How many times have we seen a public figure make a dogmatic promise only to later go back on their word? The most obvious examples are politicians who find the challenge of governing requires a lot more compromise than the vitriol of campaigning. But we may also experience the heartbreak of broken promises in other venues of life. Sadly, it’s an experience persons share in common sometimes in the workplace, too often in marriage today, and even between friends. Maybe that’s what makes it noteworthy when a promise is kept.

One of the gifts of Christmas we share in common is the gift of God’s promise kept. This may not be the verbiage found in the Christmas story, but I believe it’s an underlying foundation for all that transpired at Bethlehem. God had long promised to love and care for creation, including humanity as the trusted stewards of the world. Despite humankind’s repetitive breaking of the covenant relationship with God, we do not find God going back on God’s word. Again and again the promise is reiterated to redeem the people, to love the people, and to send One in the Messiah who would restore the people with the Creator.

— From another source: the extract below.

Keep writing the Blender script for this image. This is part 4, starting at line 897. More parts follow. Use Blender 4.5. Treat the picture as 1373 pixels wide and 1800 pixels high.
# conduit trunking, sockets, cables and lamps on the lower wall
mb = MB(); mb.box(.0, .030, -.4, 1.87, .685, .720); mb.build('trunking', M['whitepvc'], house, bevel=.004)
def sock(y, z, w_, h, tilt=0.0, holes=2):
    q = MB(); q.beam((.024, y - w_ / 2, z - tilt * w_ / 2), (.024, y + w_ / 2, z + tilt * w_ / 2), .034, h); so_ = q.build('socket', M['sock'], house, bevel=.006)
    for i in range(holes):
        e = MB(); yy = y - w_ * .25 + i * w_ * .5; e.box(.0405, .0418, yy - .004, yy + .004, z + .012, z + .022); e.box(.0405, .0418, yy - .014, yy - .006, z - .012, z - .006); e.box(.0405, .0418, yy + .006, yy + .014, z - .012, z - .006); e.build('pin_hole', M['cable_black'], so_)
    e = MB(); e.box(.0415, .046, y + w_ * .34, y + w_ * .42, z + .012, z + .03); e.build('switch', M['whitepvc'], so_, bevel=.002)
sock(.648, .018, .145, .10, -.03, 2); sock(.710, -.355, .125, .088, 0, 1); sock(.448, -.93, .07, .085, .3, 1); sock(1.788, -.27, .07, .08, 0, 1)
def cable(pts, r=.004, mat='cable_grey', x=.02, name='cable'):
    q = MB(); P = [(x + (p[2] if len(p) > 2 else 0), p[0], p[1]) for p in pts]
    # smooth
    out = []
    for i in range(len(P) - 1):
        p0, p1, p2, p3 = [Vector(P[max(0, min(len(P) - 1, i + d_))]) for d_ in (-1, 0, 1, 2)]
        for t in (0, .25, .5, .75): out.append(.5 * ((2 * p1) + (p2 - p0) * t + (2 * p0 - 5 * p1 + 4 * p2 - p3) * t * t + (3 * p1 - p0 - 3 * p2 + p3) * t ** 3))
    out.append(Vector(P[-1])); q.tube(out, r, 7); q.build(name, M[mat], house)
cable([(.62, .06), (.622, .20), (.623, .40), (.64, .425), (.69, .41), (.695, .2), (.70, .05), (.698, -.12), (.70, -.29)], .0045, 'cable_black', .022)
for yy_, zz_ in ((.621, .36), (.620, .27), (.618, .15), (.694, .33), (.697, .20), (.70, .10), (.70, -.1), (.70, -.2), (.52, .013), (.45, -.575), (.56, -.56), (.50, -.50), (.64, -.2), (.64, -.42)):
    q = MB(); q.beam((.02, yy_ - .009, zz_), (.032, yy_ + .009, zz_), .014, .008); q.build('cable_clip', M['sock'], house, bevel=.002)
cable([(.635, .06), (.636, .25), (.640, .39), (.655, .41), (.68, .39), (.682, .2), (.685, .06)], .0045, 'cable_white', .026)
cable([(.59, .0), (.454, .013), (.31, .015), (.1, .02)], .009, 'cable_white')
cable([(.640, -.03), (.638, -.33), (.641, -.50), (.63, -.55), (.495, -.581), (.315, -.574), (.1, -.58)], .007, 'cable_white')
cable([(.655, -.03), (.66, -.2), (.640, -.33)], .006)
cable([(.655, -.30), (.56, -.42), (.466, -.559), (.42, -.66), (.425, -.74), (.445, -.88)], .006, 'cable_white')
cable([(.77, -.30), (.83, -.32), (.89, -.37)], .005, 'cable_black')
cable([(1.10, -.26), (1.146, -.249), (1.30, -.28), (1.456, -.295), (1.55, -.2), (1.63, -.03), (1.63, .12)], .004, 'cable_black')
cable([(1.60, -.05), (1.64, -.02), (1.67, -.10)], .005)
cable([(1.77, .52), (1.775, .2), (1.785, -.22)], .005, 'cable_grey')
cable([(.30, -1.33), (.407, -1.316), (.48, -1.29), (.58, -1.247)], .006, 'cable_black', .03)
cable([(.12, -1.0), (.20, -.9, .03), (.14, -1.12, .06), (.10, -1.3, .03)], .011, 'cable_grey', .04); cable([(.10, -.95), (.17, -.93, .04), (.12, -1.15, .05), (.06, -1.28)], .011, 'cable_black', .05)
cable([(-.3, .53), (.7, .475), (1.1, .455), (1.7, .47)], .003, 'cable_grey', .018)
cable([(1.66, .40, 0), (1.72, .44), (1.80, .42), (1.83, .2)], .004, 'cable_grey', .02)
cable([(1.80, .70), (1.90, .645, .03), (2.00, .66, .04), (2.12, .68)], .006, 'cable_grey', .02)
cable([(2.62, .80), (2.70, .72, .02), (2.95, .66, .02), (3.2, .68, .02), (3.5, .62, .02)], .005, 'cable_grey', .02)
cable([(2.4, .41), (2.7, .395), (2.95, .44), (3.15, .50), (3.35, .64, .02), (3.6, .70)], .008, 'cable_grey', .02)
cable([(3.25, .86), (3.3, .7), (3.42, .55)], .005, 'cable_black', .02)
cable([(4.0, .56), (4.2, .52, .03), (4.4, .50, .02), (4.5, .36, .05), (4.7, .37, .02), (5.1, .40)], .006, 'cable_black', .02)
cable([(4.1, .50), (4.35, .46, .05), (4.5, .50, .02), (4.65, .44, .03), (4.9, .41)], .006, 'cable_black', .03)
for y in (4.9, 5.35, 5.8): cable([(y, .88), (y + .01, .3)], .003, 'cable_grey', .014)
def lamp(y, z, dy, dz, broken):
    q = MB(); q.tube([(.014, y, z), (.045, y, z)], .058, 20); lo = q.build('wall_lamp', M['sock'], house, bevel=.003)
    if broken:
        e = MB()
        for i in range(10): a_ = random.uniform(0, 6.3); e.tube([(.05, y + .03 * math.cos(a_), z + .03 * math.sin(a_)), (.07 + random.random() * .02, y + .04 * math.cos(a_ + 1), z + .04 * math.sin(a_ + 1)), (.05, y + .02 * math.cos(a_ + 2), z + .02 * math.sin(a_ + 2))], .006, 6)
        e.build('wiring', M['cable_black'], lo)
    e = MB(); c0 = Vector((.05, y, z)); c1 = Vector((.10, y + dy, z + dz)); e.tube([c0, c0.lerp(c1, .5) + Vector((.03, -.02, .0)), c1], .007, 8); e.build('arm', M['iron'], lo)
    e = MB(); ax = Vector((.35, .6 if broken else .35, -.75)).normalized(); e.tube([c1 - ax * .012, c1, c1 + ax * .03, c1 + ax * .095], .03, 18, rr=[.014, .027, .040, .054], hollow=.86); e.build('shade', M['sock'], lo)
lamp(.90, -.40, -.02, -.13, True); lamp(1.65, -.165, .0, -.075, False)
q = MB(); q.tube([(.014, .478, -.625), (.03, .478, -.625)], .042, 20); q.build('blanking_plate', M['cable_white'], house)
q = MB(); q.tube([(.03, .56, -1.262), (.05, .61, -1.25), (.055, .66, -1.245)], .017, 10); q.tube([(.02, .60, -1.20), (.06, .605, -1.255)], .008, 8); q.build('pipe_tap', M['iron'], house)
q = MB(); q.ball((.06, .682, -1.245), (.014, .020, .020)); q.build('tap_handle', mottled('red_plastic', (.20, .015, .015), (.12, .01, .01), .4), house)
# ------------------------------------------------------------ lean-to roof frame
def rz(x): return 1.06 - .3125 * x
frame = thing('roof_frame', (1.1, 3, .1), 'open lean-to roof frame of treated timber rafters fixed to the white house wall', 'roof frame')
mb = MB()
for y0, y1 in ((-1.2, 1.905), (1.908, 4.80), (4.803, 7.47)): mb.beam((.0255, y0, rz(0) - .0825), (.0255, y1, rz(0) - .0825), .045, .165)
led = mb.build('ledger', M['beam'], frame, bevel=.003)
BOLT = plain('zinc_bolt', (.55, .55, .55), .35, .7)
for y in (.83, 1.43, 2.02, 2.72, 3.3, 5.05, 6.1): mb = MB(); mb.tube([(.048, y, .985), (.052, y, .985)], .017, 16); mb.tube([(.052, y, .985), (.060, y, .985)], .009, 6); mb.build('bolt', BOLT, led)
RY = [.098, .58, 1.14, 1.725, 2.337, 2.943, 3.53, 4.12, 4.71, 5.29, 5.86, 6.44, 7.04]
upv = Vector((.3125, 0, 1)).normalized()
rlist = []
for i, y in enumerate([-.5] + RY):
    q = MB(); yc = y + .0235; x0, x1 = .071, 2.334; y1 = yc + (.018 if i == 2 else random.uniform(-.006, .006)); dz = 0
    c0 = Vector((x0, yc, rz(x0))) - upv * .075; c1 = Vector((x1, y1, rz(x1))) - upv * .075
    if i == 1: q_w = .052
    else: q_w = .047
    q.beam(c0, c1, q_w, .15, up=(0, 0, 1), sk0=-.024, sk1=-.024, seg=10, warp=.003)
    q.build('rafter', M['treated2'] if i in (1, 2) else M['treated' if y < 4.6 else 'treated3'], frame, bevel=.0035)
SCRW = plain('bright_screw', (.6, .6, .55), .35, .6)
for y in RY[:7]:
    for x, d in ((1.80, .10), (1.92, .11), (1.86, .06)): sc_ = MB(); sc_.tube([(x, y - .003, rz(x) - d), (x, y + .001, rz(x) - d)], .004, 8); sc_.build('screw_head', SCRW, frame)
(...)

It’s always been interesting to me that the early Advent stories and texts so often begin, not with Jesus, but with his cousin John. John the Baptist is an intriguing figure who appears on the banks of the Jordan river. Both his diet and his wardrobe are noteworthy, but perhaps not as much as his message. He, in the tradition of Elijah, raises a clarion call of repentance. But whereas Elijah’s was mostly directed to Ahab and Jezebel, John’s is directed to everyone.

John has been called many things – the forerunner, the prophet who prepares the way, the voice of one calling out in the wilderness – but how about we think of John as a promise kept? After 400 years of prophetic silence, John makes his entrance into history echoing and fulfilling the words of Isaiah. He sets about lifting up valleys and flattening hillsides to make straight a highway in the desert for our God. The tools of his landscaping and excavation work are his words, his voice, and even his person. He’s not deterred by the skepticism of the religious leaders, who’s cozy world he threatens; nor is he swept away in populism by the crowds of people who flock out to hear him. John is fulfilling a calling. John is preparing the way.

He will one day, upon seeing Jesus in the queue for baptism, proclaim: “Behold the Lamb of God!”. He will further state that he, John, is unworthy even to tie the sandals of the Messiah – God’s anointed. His life’s call is to point others to Jesus. And, yes, while imprisoned he expresses questions, through his disciples to Jesus, as to his timing, method and purpose; in the end John loses his very life as a martyr to the burgeoning movement we’ve come to know as the Christian faith.

John is God’s promise kept. He’s God’s promise kept to his parents, Zechariah and Elizabeth, given through Gabriel to Zechariah as he burns incense and offers prayers in the Temple. He’s also part of the promise kept to the people of Judah and Jerusalem; a messenger making way for the Christ to come. And in this respect, John is a promise kept to each one of us. As we revisit his story and attune our ears to his words again this season, let us be mindful that they are not just words for history. John’s words are words for today as well. We are called to prepare the way for the coming of the Lord. This is work we are asked to do each year, each Advent and Christmas.

What are the crooked places within you that need to be made straight? What are the valleys – the low places of your life – that might be “lifted up” by the hope of a coming Savior? What are the high points – maybe the places where you’ve ascended a bit too far on your own, leaving God behind? How can you heed John’s call and join his mission to make straight and smooth a highway for our God?

This is the opportunity of Advent. This is the preparation for Christmas. This is the gift of a promise kept.